With those in mind, it appears we have a challenge that includes both a serious reconsideration of our core film processing communications as well as effective and sensitive ways to communicate that rich menu of products, services and value that are in our hands. Difficult? Indeed. Possible? Come on this is the digital era. Necessary? Absolutely vital.
How to begin? A good place to start is to understand consumer expectations and habits as they currently exist and to begin to anticipate and accommodate the evolution of "digital mom." To the lower left is a graphic showing current mass market behavior.
As our customer moves further into the digital adoption cycle (right graphic), we have a great opportunity to enable that transformation.

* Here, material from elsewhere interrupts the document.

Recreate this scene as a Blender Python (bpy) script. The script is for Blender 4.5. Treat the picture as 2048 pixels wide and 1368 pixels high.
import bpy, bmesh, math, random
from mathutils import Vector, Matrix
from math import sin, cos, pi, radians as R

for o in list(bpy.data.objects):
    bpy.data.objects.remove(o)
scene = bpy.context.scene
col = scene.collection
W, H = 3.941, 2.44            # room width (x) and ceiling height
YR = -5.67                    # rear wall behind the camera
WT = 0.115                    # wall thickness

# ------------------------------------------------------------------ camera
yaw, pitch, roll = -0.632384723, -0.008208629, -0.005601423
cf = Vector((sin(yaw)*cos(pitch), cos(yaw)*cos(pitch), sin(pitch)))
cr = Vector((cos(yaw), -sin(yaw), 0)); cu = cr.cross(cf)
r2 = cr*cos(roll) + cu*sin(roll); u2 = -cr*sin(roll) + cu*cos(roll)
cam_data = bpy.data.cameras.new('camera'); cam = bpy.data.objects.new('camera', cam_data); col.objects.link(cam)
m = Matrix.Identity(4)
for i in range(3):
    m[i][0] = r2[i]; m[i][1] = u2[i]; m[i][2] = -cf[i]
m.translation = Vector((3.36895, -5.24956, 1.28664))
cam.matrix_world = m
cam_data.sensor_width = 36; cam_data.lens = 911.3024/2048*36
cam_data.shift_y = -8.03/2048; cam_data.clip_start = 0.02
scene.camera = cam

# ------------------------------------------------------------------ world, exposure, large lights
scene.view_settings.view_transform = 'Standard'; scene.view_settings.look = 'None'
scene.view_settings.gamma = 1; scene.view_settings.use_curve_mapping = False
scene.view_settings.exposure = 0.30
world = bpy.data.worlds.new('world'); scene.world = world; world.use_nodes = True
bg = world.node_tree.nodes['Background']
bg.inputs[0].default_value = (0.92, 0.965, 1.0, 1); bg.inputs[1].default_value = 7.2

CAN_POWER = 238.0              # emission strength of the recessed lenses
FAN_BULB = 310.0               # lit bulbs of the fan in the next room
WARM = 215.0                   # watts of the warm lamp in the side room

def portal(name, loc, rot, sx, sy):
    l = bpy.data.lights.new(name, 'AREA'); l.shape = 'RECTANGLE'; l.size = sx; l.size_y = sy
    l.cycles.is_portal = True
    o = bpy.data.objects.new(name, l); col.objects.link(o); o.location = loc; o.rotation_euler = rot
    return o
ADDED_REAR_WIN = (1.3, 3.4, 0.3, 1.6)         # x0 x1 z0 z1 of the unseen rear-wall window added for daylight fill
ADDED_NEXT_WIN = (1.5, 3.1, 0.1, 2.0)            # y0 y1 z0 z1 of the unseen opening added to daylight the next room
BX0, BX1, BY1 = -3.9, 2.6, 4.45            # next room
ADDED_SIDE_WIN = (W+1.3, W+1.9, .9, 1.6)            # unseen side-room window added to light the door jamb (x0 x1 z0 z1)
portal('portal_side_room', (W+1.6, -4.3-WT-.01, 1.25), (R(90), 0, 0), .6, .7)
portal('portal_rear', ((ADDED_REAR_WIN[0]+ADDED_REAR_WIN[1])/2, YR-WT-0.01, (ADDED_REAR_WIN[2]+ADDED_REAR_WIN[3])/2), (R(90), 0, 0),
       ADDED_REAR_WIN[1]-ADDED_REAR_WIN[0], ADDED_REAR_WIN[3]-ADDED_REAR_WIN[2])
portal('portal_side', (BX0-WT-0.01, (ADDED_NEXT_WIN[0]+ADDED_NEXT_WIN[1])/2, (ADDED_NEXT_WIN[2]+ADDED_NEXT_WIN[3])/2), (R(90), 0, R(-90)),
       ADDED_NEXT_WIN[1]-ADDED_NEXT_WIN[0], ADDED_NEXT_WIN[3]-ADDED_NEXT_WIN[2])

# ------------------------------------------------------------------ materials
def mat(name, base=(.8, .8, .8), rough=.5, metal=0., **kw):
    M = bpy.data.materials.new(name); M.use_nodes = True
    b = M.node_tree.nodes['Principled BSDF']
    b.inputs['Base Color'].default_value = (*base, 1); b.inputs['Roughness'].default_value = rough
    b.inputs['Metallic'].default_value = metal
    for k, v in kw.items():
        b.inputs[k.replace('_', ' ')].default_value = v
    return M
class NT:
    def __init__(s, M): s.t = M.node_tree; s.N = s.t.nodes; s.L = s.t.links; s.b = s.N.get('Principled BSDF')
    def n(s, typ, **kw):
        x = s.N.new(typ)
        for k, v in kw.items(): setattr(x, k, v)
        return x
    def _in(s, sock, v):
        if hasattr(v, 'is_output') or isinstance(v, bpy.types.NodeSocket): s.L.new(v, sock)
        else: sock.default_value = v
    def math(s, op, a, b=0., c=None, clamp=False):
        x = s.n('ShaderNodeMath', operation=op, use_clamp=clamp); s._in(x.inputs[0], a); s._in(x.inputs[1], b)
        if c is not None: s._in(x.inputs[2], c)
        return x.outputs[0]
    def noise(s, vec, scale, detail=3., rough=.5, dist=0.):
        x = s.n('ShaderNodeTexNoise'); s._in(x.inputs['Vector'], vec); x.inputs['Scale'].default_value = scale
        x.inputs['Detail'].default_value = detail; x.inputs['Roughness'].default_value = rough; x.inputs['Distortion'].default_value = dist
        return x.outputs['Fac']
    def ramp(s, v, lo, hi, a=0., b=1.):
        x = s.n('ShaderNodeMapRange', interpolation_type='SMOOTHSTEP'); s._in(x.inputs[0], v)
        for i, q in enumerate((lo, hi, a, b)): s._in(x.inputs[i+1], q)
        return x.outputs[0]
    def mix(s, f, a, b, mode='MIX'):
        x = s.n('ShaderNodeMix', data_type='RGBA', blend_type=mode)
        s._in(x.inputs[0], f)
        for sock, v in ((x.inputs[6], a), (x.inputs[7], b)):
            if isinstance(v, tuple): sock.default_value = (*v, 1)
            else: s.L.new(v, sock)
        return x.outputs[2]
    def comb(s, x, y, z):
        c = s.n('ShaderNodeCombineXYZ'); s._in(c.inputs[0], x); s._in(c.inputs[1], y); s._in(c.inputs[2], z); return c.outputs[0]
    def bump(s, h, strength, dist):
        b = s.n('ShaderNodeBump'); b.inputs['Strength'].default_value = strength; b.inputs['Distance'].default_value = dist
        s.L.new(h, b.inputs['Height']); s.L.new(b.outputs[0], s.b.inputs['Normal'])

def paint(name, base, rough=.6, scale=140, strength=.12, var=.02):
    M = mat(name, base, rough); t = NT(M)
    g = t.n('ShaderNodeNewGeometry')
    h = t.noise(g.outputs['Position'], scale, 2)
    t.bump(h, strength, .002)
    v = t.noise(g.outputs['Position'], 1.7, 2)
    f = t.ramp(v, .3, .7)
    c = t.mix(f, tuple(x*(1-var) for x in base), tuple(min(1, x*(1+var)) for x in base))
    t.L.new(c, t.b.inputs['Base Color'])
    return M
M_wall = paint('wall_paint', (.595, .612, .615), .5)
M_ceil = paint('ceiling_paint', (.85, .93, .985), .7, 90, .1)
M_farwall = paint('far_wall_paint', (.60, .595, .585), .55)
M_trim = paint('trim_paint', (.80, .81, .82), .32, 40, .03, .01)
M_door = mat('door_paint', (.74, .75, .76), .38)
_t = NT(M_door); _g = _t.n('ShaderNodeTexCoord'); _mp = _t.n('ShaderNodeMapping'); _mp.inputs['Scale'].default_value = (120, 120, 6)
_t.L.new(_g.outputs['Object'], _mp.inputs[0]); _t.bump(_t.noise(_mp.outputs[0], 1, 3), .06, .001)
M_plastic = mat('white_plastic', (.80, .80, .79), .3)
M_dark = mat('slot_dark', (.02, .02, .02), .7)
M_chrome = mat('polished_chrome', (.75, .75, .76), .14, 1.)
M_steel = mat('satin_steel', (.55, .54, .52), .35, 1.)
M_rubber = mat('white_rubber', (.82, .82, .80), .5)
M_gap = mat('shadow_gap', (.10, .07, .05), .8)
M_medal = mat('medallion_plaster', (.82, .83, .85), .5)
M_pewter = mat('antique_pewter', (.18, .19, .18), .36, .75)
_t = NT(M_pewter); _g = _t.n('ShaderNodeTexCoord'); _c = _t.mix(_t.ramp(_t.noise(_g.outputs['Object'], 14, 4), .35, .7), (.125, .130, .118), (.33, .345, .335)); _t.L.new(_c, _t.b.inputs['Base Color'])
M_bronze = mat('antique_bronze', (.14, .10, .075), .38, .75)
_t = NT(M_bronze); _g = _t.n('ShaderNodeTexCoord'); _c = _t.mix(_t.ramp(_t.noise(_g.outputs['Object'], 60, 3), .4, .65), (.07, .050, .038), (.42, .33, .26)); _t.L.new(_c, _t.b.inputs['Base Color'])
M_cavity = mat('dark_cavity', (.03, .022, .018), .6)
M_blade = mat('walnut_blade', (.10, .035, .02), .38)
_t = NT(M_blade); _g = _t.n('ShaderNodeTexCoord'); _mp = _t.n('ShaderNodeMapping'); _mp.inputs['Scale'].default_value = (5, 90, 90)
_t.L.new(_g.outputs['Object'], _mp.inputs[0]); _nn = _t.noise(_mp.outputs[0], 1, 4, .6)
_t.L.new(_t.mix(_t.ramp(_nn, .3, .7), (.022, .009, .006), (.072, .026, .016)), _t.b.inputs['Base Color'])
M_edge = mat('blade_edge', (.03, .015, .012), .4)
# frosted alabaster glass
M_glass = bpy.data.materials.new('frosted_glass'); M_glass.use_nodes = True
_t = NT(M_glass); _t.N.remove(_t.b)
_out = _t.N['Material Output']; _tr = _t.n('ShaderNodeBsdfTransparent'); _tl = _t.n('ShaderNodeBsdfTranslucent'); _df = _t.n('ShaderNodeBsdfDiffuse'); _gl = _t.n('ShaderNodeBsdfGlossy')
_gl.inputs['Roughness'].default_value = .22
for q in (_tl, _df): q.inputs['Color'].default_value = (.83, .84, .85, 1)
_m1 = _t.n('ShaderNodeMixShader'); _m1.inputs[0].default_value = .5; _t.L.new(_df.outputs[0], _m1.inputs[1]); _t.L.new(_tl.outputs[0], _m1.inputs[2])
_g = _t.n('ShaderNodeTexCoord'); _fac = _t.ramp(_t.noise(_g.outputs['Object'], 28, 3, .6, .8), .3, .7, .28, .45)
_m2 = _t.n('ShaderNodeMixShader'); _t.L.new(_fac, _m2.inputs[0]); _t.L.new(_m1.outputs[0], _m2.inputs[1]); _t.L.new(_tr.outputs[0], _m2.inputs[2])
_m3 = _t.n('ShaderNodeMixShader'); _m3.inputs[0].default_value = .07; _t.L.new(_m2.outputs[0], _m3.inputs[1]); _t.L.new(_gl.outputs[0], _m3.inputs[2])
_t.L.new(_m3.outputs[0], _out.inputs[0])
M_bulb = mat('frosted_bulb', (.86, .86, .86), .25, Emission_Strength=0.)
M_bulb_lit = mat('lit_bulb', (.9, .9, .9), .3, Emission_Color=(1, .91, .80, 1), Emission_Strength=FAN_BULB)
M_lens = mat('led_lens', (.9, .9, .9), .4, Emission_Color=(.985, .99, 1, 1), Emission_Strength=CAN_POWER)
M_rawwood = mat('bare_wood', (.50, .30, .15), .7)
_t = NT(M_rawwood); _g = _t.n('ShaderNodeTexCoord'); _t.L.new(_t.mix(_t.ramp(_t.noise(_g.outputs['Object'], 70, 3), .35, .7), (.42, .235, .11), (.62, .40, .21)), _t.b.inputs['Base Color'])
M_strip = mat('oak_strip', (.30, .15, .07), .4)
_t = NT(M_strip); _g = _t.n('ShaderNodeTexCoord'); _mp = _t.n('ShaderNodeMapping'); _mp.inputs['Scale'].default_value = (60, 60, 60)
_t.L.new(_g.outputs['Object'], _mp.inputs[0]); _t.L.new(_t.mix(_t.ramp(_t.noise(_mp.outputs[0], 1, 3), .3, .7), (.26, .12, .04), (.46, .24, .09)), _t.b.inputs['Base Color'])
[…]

1. Take a hard look at your imaging service communications and cross-reference the aforementioned two Rules of Marketing.
2. Stop your dependence on manufacturing and/or service partners to craft your critical customer communications.
3. Clean up your develop and print value proposition (make your central value proposition stand out). Create "white space" to define your emerging digital value proposition.
4. Use digital technology to inform, educate, stimulate and enable your customers to access the boundless possibilities of a new imaging business (CDs can be a powerful and familiar resource for more than archiving and sharing images).
5. Categorize your output options and customize support materials that feature exciting products that enhance life's photo-related experiences (i.e. birthdays, new baby, wedding, pets, home business, holidays, celebrations, etc.).
6. Kill the fear by creating the first experience—don't tell them—show them how easy and satisfying digital imaging is.
In the post-central lab consolidation and Qualex OSP era, mass retailers have largely lost the "art of communication." Kodak (Qualex) assumed the responsibility for developing and maintaining photofinishing communication at mass retail and Fujicolor has been largely content to "follow the leader."